The report confirms allegations made recently by the United Nations High Commissioner for Refugees (UNHCR), and is likely to place the new government under renewed pressure to share power with other political groups.

The new government's human rights record and the question of what to do with those responsible for the genocidal massacres that took place in April are crucial to the country's future stability.

They will also have a big impact on the future of 2 million Rwandans, mostly Hutus, living in refugee camps in the region. Many of those who fled believe that the government of the Rwandese Patriotic Front (RPF) and its military wing, the Rwandese Patriotic Army (RPA), will kill them if they return.

The RPF has always portrayed itself as the clean- handed protector of human rights. However, today's report will badly tarnish that image and make it difficult for the international community to provide unconditional financial aid to the new government in Kigali.

Amnesty says that while the massacres by militias loyal to the defeated Hutu extremist government were well reported, human rights violations by the RPF have escaped widespread press attention. Movements of foreigners, including journalists, in areas ruled by the RPF, have been closely monitored.
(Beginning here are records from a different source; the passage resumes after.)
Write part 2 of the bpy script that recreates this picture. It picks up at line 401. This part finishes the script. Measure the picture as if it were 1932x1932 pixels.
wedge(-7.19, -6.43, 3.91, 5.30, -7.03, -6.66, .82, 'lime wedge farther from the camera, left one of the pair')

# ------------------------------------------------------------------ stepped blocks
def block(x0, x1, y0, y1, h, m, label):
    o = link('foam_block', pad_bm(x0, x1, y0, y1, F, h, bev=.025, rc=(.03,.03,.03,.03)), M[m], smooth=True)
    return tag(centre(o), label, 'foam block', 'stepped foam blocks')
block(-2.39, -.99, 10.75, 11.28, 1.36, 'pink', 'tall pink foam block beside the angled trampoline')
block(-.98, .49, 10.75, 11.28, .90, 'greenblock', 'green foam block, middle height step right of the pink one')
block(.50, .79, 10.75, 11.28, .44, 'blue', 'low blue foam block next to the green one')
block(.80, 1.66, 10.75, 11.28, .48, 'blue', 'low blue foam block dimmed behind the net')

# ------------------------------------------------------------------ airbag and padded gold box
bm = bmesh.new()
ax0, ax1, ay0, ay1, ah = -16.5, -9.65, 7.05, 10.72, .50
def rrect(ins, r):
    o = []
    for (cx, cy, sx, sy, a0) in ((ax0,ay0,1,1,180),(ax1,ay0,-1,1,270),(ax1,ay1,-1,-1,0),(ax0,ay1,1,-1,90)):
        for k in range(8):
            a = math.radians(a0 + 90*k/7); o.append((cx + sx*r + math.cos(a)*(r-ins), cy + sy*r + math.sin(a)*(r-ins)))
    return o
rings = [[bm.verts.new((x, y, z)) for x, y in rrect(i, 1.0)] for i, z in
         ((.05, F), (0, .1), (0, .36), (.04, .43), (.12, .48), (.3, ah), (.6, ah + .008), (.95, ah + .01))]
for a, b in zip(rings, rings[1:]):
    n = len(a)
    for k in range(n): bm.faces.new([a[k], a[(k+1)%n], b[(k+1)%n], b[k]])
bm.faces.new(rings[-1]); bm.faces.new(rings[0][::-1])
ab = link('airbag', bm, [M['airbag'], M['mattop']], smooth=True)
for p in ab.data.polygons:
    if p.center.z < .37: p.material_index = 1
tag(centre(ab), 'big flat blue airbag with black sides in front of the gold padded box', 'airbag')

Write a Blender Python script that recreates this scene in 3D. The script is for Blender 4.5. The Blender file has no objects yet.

However, during a recent visit to Rwanda and to Rwandan exiles in neighbouring countries, an Amnesty delegation found 'substantial evidence of severe ill treatment and attempted execution by the RPA, in addition to numerous testimonies about killings and other abuses which were so consistent in dates, places and names as to not be dismissed as anti-RPF propaganda.

'Many of the killings took place in a series of arbitrary reprisals mainly against groups of Hutu civilians . . . There were also sporadic deliberate and arbitrary killings as the RPA took control and, uncovering genocide, took indiscriminate revenge on unarmed Hutu civilians,' the report says.

Similar allegations were made recently by the UNHCR, but they were denied by the UN force in Rwanda, Unamir, whose spokesman said that if killings were taking place, UN troops would know about them. The disagreement led to a serious rift between the two UN bodies.

Amnesty says it showed the evidence of killings to the Kigali government in September, but has not received an adequate response. It recommends the government to set up a commission of inquiry, and to submit its findings to an impartial and competant court of law.

'The international community must not make excuses for or turn a blind eye to human rights violations committed by the RPA . . . on the grounds that they are not 'as serious' as those committed by its predecessor,' the report says.

However, Amnesty argues that the killings by the RPF cannot be compared to the genocidal massacres that took place when Hutu extremists murdered their political opponents and minority Tutsis between April and July this year.